Paul Harvey tells a fantastic story about an encounter with a kangaroo.

The Italian sailing team was in Australia for the America’s Cup and, finding themselves with some free time, decided to rent a Land Rover for a jaunt into the Australian outback. The team had been outfitted by the designer, Gucci, so they ventured into the bush clad in their Gucci jackets, wearing their Gucci watches, and carrying their Gucci bags.

As they were driving, a kangaroo bounded out in front of their Land Rover. Unable to stop in time, they hit the poor animal. Climbing out of the four-wheel drive, they figured they would at least capitalize on the sad event by getting some close-up pictures of the kangaroo. One of the team members had the brilliant idea of putting his jacket on the critter for a fun photo.

As they got the jacket on the animal, the kangaroo revived and bolted off into the bush—with the jacket, the car keys, and the team member’s wallet!

The moral of the story? Sometimes what you think is dead is not quite as dead as you thought!

That’s the perspective Paul brings to his discussion of our struggle with sin and temptation in Romans 6:1-23. After a wonderfully detailed treatment of God’s grace and our inability to achieve God’s righteous requirements through the law, he anticipates the next logical question. If our sin is an opportunity for God’s grace to be shown, shouldn’t we sin all the more—you know, so that God gets to show lots of grace?

Paul’s immediate answer is forcefully simple: No way! “We died to sin; how can we live in it any longer?” he argues. Then he goes on to say, “For we know that our old self was crucified with him so that the body of sin might be done away with, that we should no longer be slaves to sin” (Romans 6:6).

The point is simple. The behaviors, thoughts, attitudes, and actions that marked us before Christ were part of our old self. That’s not who we are anymore. That person is dead, so we’re now free to walk in a new life. As Paul says in 2 Corinthians 5:17, “If anyone is in Christ, he is a new creation; the old has gone, the new has come!”

The problem is, many of us live as if our old self was like that truck-struck kangaroo. Rather than leaving our old self behind, we decide that we’re better off cleaning it up and maybe even dressing it in some designer clothes. We figure that it’s enough if we take the old self to church and even teach it some Bible verses. If the old self goes on a missions trip or puts some money in the offering plate, maybe it will be harmless.

But before long, it will be obvious that the old self isn’t as dead as we thought. And when the old traits of our old self revive, we’re pulled back into temptations and patterns of behavior that we thought we’d left behind. The old self fights against all that we want in Jesus—things like purity, integrity, holiness, and effectiveness for the kingdom.

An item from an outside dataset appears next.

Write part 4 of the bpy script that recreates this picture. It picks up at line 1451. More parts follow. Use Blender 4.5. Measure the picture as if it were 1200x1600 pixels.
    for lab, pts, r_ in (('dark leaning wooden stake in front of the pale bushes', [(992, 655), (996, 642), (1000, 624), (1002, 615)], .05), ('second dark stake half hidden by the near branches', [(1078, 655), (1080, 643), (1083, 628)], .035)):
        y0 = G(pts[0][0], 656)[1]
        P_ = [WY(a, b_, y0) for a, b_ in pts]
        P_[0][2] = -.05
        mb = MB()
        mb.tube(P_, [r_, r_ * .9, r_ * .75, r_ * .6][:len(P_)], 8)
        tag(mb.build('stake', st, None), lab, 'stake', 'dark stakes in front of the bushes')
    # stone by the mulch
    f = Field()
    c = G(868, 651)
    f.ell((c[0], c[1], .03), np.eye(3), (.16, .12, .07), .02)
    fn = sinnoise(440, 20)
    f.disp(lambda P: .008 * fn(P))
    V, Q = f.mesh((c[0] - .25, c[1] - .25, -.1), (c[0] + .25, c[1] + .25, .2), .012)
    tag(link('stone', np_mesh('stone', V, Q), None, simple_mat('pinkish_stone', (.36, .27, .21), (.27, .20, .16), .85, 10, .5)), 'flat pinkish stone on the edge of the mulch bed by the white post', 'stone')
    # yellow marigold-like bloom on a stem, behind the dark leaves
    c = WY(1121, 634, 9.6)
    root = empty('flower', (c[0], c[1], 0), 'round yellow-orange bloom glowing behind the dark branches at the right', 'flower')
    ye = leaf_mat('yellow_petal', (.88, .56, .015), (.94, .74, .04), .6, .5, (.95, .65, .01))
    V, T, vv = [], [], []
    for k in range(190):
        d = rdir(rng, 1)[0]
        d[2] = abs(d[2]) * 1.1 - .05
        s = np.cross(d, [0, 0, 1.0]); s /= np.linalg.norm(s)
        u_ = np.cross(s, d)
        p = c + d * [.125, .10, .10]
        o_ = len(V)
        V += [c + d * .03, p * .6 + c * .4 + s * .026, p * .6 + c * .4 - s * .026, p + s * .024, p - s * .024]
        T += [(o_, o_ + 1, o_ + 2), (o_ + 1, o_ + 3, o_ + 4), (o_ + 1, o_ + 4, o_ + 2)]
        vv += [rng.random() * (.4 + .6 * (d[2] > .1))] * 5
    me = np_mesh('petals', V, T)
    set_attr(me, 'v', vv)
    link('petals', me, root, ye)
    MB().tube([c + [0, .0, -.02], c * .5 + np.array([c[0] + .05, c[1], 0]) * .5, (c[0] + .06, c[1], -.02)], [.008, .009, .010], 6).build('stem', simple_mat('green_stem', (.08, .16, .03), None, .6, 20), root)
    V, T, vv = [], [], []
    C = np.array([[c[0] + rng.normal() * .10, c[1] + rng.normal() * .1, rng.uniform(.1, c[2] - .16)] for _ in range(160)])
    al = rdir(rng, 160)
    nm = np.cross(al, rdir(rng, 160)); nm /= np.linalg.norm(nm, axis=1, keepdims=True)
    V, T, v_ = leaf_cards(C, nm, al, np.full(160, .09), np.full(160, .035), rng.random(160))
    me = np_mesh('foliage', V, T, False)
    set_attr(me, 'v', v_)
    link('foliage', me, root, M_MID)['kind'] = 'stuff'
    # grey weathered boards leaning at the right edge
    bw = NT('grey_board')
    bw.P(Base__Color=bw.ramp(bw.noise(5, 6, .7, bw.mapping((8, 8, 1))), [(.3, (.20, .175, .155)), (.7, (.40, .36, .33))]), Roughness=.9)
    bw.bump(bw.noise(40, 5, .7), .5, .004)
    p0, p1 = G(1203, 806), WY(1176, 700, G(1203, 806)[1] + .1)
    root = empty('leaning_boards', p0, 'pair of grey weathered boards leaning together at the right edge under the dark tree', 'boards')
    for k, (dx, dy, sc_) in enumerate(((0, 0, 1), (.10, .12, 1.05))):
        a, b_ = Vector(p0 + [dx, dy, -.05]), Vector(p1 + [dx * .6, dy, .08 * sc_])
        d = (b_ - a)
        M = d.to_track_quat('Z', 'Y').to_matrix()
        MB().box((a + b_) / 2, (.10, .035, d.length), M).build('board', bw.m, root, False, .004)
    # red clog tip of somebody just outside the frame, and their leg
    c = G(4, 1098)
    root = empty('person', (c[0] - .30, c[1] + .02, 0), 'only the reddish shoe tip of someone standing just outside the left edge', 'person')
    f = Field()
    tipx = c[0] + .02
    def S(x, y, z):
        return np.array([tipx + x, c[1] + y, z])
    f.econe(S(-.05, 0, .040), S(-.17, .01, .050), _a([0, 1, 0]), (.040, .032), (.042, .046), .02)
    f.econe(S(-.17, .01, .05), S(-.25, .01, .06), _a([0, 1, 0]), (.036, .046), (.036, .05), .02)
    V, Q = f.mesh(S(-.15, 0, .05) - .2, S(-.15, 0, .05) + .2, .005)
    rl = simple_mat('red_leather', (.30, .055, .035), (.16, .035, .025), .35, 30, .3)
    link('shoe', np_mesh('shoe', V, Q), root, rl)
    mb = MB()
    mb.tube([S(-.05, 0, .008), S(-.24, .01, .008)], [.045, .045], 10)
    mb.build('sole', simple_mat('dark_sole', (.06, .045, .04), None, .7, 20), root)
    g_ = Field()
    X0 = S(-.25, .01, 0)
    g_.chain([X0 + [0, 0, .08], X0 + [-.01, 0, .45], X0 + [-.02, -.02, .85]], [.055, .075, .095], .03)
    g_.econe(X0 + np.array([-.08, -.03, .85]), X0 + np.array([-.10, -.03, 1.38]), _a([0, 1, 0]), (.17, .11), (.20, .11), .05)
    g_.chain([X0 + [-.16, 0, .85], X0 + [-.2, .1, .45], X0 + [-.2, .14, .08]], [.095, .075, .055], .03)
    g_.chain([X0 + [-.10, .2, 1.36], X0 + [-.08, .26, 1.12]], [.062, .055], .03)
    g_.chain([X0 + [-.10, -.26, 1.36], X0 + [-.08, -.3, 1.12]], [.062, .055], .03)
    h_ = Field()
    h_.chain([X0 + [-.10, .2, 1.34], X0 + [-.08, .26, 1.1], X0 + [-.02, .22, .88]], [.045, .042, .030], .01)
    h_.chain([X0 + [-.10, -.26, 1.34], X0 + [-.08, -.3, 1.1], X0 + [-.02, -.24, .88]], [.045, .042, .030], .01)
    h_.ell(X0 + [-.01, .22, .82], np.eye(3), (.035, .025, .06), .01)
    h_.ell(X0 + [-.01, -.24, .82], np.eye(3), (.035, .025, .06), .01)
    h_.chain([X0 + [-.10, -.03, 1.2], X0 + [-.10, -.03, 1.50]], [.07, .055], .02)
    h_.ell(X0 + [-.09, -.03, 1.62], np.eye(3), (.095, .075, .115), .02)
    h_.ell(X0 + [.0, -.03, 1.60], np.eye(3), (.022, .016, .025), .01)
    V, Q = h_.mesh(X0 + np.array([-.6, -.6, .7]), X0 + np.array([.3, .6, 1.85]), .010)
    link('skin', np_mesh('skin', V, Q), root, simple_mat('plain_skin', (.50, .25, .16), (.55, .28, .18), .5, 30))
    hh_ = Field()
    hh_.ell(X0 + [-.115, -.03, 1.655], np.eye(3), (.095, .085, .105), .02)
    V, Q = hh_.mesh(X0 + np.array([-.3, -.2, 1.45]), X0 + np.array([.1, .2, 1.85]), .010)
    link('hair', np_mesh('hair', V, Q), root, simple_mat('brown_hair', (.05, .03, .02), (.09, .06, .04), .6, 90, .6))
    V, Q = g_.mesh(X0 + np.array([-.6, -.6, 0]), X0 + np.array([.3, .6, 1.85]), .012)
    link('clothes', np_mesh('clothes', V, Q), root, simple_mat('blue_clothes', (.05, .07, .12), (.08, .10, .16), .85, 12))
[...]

Paul, anticipating this problem, says to “count yourselves dead to sin but alive to God in Christ Jesus” (Romans 6:11). When the temptations surface, we can deliberately choose to say, “I am dead to that temptation and am alive in Christ.”

Today, let’s choose to let the old self stay cross-struck dead and revel in the freedom of walking in our new identity as followers of Jesus!


  • Have you experienced new life in Jesus? Can you look back at the moment when you, by faith, trusted in His death to forgive your sins and in His resurrection to give you a new life? If not, you can experience that incredible privilege today!
  • In what areas of your life do the attitudes and actions of the old self surface?
  • Think of some tangible ways you can remind yourself that you are now “dead to sin” and free from the hold of the addictions and attitudes of your old self. Then rejoice that you have been set free!